Know that we are professionals whose expertise is children. Let us use what we know about our students and about teaching and learning to craft a curriculum together that best meets the needs of our community. Let us have input into the document. Foster conversations across grade levels about skills and concepts students need to have or understand to be successful. Stop calling purchased reading series and social studies textbooks ‘curricula.’
It’s a good post, and I recommend you read the whole thing. It certainly fits with my own sympathies and my own vision of a teacher as a guide, someone who can draw on his or her own experiences in order to help students create learning experiences for themselves. I’m in my third year teaching World History at Parkway, and I think I’m just starting to get to know my students, my colleagues, my textbook and myself well enough to put together resources and a plan through the day that will be helpful to the students and build skills they need. (Notice I didn’t say anything about being a guide and creating learning experiences there. That’s a post for another evening.)
But the same day I read that post, I was talking to a colleague in the staff room. This colleague has a variety of experiences in and out of the classroom, and his argument was that one reason why teachers feel so burdened and exhausted is that they have multiple responsibilities, all of which could serve as a full time job. There’s knowing your content. There’s planning the lesson. There’s delivering the lesson. There’s all the stuff that we call classroom management, and there’s all the stuff that goes with assessing students’ performance after the lesson. How in the world can someone design 180 high-quality lessons a year on a part-time schedule, and then have the energy to go out and deliver it? A corporate presenter might spend weeks or even months honing a single presentation, but what teacher has that kind of time? We’re workshopping the whole thing as we go, doing a couple of live dress rehearsals and hoping that we come up with something good enough to get a return engagement the next year.
My first instinct on hearing this was to rebel. How many teachers have I heard complain about the scripted lessons they have? How many already don’t feel like they have the respect, trust and freedom to ad lib where their judgment tells them it’s appropriate to do so? This was taking authorship and creativity out of the teacher’s hands, and I couldn’t see how it could be a good thing.
Then I thought about actors. Their whole job is to take someone else’s words and ideas, infuse life into them, and make them their own. I thought about the fact that my musical tastes tend toward singer-songwriters, and I often give the act of interpreting and performing a song short shrift in favor of emphasizing the writing part. There’s got to be a place for this in education somewhere, some way that we teachers can tap into the brilliance of really good lesson planners the way an actor can tap into the brilliance of Shakespeare.
I think there can be, if the planning talent is there. I would never script a teacher’s lessons word for word. I would give more teachers the freedom to deviate from a plan or a timeline if they thought it was appropriate. But there is a real skill in assembling a plan and the resources to pull it off. I’m especially thinking of things like simulations or related activities. I’ve been working for years to design a good simulation of a run on the banks, and just like game design and other forms of design, it is tough to get all the pieces in the right order. I never feel like I have enough time to get every single piece lined up. I’m going to keep trying and I like the challenge, but the time it takes me to get this bank simulation right is time I can’t spend doing something to make the French Revolution come alive better. There’s a tradeoff that comes with designing from scratch.

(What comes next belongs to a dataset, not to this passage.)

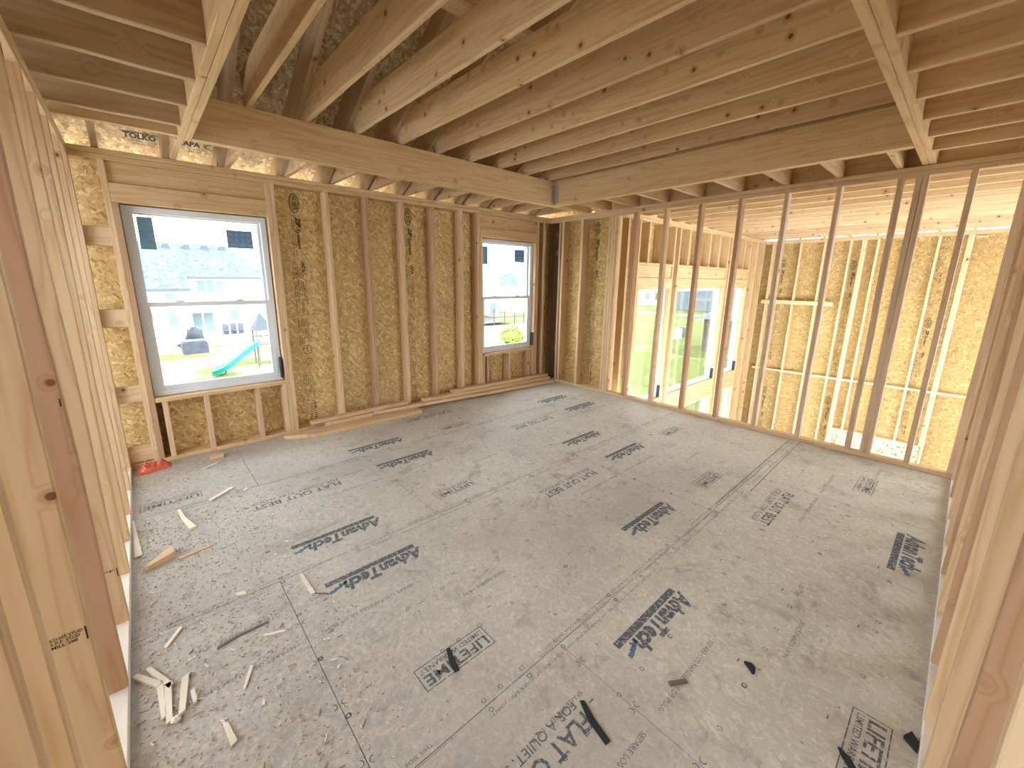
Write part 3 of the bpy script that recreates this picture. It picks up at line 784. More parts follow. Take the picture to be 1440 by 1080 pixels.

I really feel that tradeoff when it comes to my Ethical Issues class. I’ve been designing and redesigning it from the beginning since the day I started at Parkway. And designing a high school course is nothing like designing a college class. When I design a college class, I pick a text or two, assign the readings, put some lecture notes together and then walk into class and improv the discussion based on what the students are interested in. There’s no improv in high school, at least not my high school. Every lesson needs to be structured from beginning to end down to the last question and the final activity. I am just now figuring out how to take the ethics content I’m familiar with and present it in a way that can connect to a high school audience that has no prior philosophical experience. And I am exhausted. Sure, it’s a feeling of success to be getting somewhere with the course, but it’s a limited audience. If I were at a different school with a different culture or a different group of students, what I’m doing now wouldn’t work. If I handed my notes and lesson plans to another teacher from my school, he or she would probably feel lost. There’s no way to scale up my specific adaptations, which means someday I’ll be reinventing the wheel again.
As I think about the pros and cons, I’m generally OK with that. But I’m pretty sure I’ll be throwing some cover tunes into my set list in the process.